Universities need to develop the digital skills of all staff - not just a few specialists - to promote teaching excellence, a new report has concluded.
Research for the Quality Assurance Agency (QAA) into how “digital capability” can promote teaching excellence found that teaching with technology does not always transform learning, and that it is not always used to its full potential.
Institutions often prioritised “developing digitally-capable individual practitioners above everything else” and there was a focus on IT accessibility rather than change-management, researchers said.
The study - carried out by Sheffield Hallam University - found there was “minimal consensus” in the higher education sector about what was meant by “digital capacity” or “teaching excellence”.
The aim was to find out what digital strategies “had the most evidence of enhancing and transforming the student learning experience”. The study concludes that technology can help teaching, but is never a substitute for good teaching practice, such as “student-centred learning”.
Under the Teaching Excellence Framework, universities will be asked to measure student satisfaction with teaching.
In a foreword to the report, Professor Chris Husbands, Vice-Chancellor of Sheffield Hallam University and Chair of the Teaching Excellence Framework panel, said: “One of the most pressing of questions for university academics is to think in challenging and applied ways about the relationship between digital capabilities and teaching excellence.”
He said higher education was “still grappling with the breadth and depth of the digital transformation” and that the “terms of trade” for universities had changed in some fundamental ways.

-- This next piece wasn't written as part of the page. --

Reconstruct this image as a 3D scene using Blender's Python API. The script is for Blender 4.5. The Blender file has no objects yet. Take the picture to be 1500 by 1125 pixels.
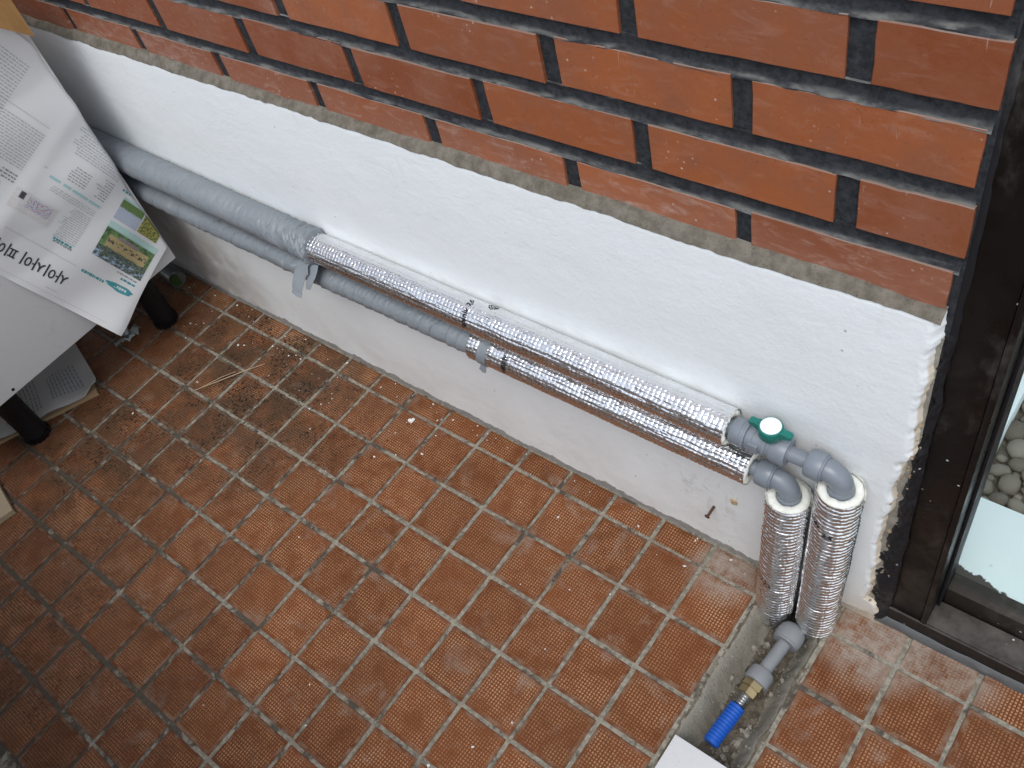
import bpy, bmesh, math, random
import numpy as np
from mathutils import Vector, Matrix, Euler

SC = bpy.context.scene
COL = SC.collection
R = math.radians
random.seed(7)
rng = np.random.default_rng(7)

# ------------------------------------------------------------------ camera
cd = bpy.data.cameras.new('camera')
cam = bpy.data.objects.new('camera', cd)
COL.objects.link(cam)
cd.sensor_width = 36.0
cd.lens = 1342.49 / 1500.0 * 36.0
cd.clip_start = 0.02
cd.clip_end = 500.0
right = Vector((0.77565, 0.59737, -0.20376))
down = Vector((0.36722, -0.68968, -0.62409))
fwd = Vector((-0.51334, 0.40925, -0.75432))
m = Matrix((right, -down, -fwd)).transposed().to_4x4()
m.translation = Vector((0.0, -0.5999, 1.2935))
cam.matrix_world = m
SC.camera = cam

# ------------------------------------------------------------------ light
SUN_AZ, SUN_EL = R(158), R(62)          # azimuth clockwise from +Y
sdir = Vector((math.sin(SUN_AZ) * math.cos(SUN_EL), math.cos(SUN_AZ) * math.cos(SUN_EL), math.sin(SUN_EL)))
w = bpy.data.worlds.new('World')
SC.world = w
w.use_nodes = True
wn = w.node_tree
wn.nodes.clear()
wo = wn.nodes.new('ShaderNodeOutputWorld')
bg = wn.nodes.new('ShaderNodeBackground')
sky = wn.nodes.new('ShaderNodeTexSky')
sky.sky_type = 'NISHITA'
sky.sun_disc = False
sky.sun_elevation = SUN_EL
sky.sun_rotation = SUN_AZ
sky.dust_density = 1.5
hs = wn.nodes.new('ShaderNodeHueSaturation')
hs.inputs['Saturation'].default_value = 0.45
wn.links.new(sky.outputs[0], hs.inputs['Color'])
wn.links.new(hs.outputs[0], bg.inputs[0])
wn.links.new(bg.outputs[0], wo.inputs[0])
bg.inputs[1].default_value = 0.15
sl = bpy.data.lights.new('sun', 'SUN')
sl.energy = 1.25
sl.angle = R(40)
sl.color = (1.0, 0.99, 0.97)
so = bpy.data.objects.new('sun', sl)
COL.objects.link(so)
so.rotation_euler = (-sdir).to_track_quat('-Z', 'Y').to_euler()
so.location = (0, 0, 5)
SC.view_settings.view_transform = 'Standard'
SC.view_settings.look = 'None'
SC.view_settings.gamma = 1.0
SC.view_settings.use_curve_mapping = False
SC.view_settings.exposure = 0.47
SC.cycles.use_denoising = True
SC.cycles.max_bounces = 5
SC.cycles.glossy_bounces = 4
SC.cycles.diffuse_bounces = 3
SC.cycles.adaptive_threshold = 0.02
SC.cycles.sample_clamp_indirect = 6.0


# ------------------------------------------------------------------ helpers
def hsh(i, j, s):
    v = np.sin(i * 127.1 + j * 311.7 + s * 74.7) * 43758.5453
    return v - np.floor(v)


def vn(x, y, s=0.0):
    """2-D value noise, 0..1, vectorised"""
    x = np.asarray(x, float)
    y = np.asarray(y, float)
    i, j = np.floor(x), np.floor(y)
    u, v = x - i, y - j
    u, v = u * u * (3 - 2 * u), v * v * (3 - 2 * v)
    return (hsh(i, j, s) * (1 - u) * (1 - v) + hsh(i + 1, j, s) * u * (1 - v)
            + hsh(i, j + 1, s) * (1 - u) * v + hsh(i + 1, j + 1, s) * u * v)


def fbm(x, y, s=0.0, o=4):
    t, a, f, n = 0, 0.5, 1.0, 0
    for k in range(o):
        t = t + a * vn(np.asarray(x) * f, np.asarray(y) * f, s + k)
        n += a
        a *= 0.5
        f *= 2.03
    return t / n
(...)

“Yet at the core the purposes of universities and of advanced learning remain in many ways unchanged: developing understanding at the very highest level through the engagement with the most current knowledge about a field and the most sophisticated methodological tools available.”
Among the other findings of the report is that the promotion of digital capability for teaching excellence requires “strategic ownership” and needs to “address resistance to change”. Digital capability needed to be valued if it was to promote teaching excellence and better staff training was needed.
The study gives key principles for “developing digitally-capable teaching excellence” including “start with pedagogy every time” as well as the importance of having a robust strategy backed by evidence and encouraging people to innovate.
Professor Husbands said: “It is important to explore and to understand the ways in which the opportunities afforded by changing technologies can support teaching of the highest quality.”